Davanti alla narrazione distorta degli studi di genere come «ideologie» e a quest’ennesima stretta sessuofobica, bisogna chiedersi a favore di chi viene portata avanti questa normativa. Si vengono a costituire, infatti, i presupposti di una discriminazione: chi nasce e cresce in una famiglia dove si può parlare di corpo, sessualità e relazioni avrà strumenti maggiori per costruire il proprio benessere e compiere scelte consapevoli; chi invece non dispone di questi spazi non potrà trovare nella scuola una risorsa che possa colmare una disparità di partenza. Questo Ddl finisce così per ledere il diritto di bambini e bambine, di ragazzi e ragazze, a una corretta informazione sul proprio corpo, a uno spazio di confronto sulle relazioni e al diritto alla salute sessuale.

Per rispondere a questo attacco sessuofobico e sessista alla scuola pubblica, abbiamo scritto un vademecum per chi voglia realizzare percorsi di educazione al genere ed educazione sessuo-affettiva nelle scuole, si chiama L’educazione sessuo-affettiva non è un gioco e si propone di condividere informazioni preziose per sostenere e tutelare insegnanti, educatori ed educatrici che vogliono realizzare percorsi di questo tipo nella propria scuola.

Nel mondo educativo tanti insegnanti e genitori si attivano per costruire spazi di parola sulle dinamiche e i ruoli di genere nelle relazioni, per questo tra l’altro abbiamo preparato un ordine del giorno da presentare nei consigli comunali: un testo pensato per difendere un’educazione sessuo-affettiva scientificamente fondata, libera da censure e condizionamenti ideologici, capace di accompagnare tutto l’arco formativo. È uno strumento politico e simbolico insieme: permette di rendere visibile il dissenso nei territori e di riportare, dentro i luoghi istituzionali, la voce delle comunità educanti e la loro capacità di autodeterminarsi.

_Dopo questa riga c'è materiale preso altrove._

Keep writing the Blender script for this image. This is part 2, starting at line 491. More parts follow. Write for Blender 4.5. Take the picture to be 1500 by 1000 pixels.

La mobilitazione del 22 novembre può mettere insieme quella parte di società contraria a disegni di leggi che si propongono di educare attraverso divieti e censura e che rappresentano un passo indietro inaccettabile alla prevenzione della violenza di genere nelle relazioni.

*Camilla Girotti e Giulia Semi sono attiviste di Educare alle differenze.